Mario Ciro Ciavarella
San Marco in Lamis, domenica 11 febbraio 2018 - Sappiamo che il Carnevale è una festa laica. Nel senso più ricreativo del termine: prima della Quaresima si fa di tutto che non abbia attinenze o punti di riferimento a tutto ciò che riguarda il sacro. Ciò che avrà un aspetto spirituale arriverà qualche settimana dopo con la Pasqua. E si festeggia prima del pentimento. Maschere, scherzi, risate per poi passare all’aspetto spirituale dell’uomo, con la Resurrezione del corpo e dello spirito di dio. Però c’è un Carnevale diverso in Italia, che mischia un po’ i generi: sacro e profano insieme.
In Sardegna, in Barbagia, un rituale carnascialesco antichissimo che nessuno riesce a trovarne le origini precise. Le maschere sono tutte caricature di animali o qualcosa che sfugge ai connotati umani. Non ci si maschera nascondendo il viso con maschere di personaggi famosi o maschere classiche.
Eh no, sarebbe troppo semplice e forse inutile. Da queste parti il Carnevale ricalca dei rituali dionisiaci: ciò che rende speciale gli umani è un qualcosa di misterioso, che sembra riguardare da vicino quell'energia priva di qualsiasi prevedibilità. È l'energia delle passioni, che fluttuano caotiche nel corpo e nello spirito degli uomini.
Queste maschere antropomorfe rievocano rituali misteriosi con danze propiziatorie. Il clima è festoso, non fatevi ingannare dalla non bellezza delle maschere: è arrivato il momento di scacciare l’inverno, e le maschere da animali si portano dietro anche questa responsabilità.
Forse l’uomo primitivo non riusciva ad allontanare l’inverno, e chiese aiuto agli animali (mascherandosi come loro), che sono nati prima di lui: l’uomo è l’ultimo ad aver messo piede su questo pianeta. Anche se dopo ha fatto di tutto per “sfrattare” centinaia di specie viventi.
Gli studiosi stanno ancora cercando di capire e interpretare questo modo “strano” di essere allegri festeggiando il Carnevale. Anche i movimenti degli uomini in maschera sono particolari: saltano di lato avanzando lentamente, forse come fanno certi animali in occasioni particolari.
Oltre alle maschere, anche i vestiti replicano quelli degli animali, soprattutto capre e pecore, con folte pellicce. Forse è un modo per convincere la natura a “cambiare la stagione” facendo trattare la natura con gli animali, invece dell’uomo: la natura non si fida dell’uomo, e lui capisce che gli intermediari più onesti sono gli animali.
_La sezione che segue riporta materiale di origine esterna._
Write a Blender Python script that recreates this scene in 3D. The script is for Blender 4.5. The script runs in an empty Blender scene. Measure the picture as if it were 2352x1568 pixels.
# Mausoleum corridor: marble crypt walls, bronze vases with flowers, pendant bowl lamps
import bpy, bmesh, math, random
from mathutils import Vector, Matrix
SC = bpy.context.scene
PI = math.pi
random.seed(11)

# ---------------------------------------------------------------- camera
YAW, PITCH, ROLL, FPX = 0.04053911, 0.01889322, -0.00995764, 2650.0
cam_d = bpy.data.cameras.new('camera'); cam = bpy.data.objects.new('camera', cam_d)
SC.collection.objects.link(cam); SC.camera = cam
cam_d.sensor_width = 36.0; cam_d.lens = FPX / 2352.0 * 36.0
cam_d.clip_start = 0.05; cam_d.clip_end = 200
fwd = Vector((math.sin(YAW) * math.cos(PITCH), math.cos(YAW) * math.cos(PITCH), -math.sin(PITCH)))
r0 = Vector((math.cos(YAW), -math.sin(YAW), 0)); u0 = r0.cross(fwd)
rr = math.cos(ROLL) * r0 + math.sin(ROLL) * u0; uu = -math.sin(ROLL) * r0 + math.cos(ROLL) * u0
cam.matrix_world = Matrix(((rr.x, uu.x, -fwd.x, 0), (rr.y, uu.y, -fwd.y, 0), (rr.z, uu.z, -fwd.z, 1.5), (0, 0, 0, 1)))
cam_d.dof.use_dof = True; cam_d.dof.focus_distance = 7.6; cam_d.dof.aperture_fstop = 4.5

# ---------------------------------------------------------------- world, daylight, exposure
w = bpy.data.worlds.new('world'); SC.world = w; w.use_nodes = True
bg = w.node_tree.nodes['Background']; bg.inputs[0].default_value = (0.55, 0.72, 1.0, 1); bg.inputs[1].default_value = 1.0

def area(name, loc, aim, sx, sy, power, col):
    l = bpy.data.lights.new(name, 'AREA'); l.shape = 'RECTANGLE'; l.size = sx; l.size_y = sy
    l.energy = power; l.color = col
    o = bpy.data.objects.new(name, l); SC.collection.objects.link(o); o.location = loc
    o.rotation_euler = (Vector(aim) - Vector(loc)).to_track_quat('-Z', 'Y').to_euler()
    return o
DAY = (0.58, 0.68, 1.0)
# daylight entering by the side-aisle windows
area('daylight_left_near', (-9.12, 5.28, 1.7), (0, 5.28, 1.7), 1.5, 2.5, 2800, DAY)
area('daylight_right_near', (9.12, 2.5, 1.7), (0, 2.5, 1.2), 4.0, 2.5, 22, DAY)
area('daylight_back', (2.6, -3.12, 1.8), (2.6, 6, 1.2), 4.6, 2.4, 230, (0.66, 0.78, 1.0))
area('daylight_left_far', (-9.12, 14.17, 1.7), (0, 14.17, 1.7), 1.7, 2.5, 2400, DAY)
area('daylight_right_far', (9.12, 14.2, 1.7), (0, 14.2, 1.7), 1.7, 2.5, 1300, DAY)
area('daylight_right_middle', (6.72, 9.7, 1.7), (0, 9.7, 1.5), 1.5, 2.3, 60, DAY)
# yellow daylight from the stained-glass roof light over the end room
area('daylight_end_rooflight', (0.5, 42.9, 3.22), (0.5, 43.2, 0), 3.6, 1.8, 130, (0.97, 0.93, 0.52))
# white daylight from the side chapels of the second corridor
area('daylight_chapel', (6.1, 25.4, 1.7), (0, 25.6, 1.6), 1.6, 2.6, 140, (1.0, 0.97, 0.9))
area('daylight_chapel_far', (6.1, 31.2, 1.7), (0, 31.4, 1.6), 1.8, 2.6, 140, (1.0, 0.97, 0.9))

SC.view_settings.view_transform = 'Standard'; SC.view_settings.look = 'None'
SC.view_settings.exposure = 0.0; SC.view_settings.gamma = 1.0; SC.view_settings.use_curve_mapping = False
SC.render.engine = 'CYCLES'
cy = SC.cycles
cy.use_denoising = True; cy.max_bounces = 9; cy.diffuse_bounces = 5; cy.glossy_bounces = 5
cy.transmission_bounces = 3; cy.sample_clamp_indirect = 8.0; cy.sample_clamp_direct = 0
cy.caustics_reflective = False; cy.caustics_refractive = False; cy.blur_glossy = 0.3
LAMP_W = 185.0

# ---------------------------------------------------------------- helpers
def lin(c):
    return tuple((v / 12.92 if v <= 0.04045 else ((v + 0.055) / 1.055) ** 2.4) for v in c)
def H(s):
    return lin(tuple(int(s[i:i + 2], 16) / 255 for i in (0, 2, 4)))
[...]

I campanacci, un’altra caratteristica di queste maschere. Si fa rumore ed è giusto che sia così: è Carnevale e il rumore è d’obbligo. È il rumore con il quale la primavera cerca di farsi spazio e togliere terreno all’inverno. Come il fuoco, anche le maschere sarde sono dei baluardi che ci indicano che il nuovo sole sta per sorgere. Basta con il freddo.
Non abbiamo nulla di scritto sul perché di questo modo di fare baldoria. E penso che sia meglio non saperlo, ancora qualche “esperto del settore” ci dica che tutto ciò non è consono a certe credenze in linea con le convinzioni umane. Le convinzioni umane non hanno mai convinto la natura. E nemmeno gli animali.
Film recommended: “La pazza gioia” di Paolo Virzì.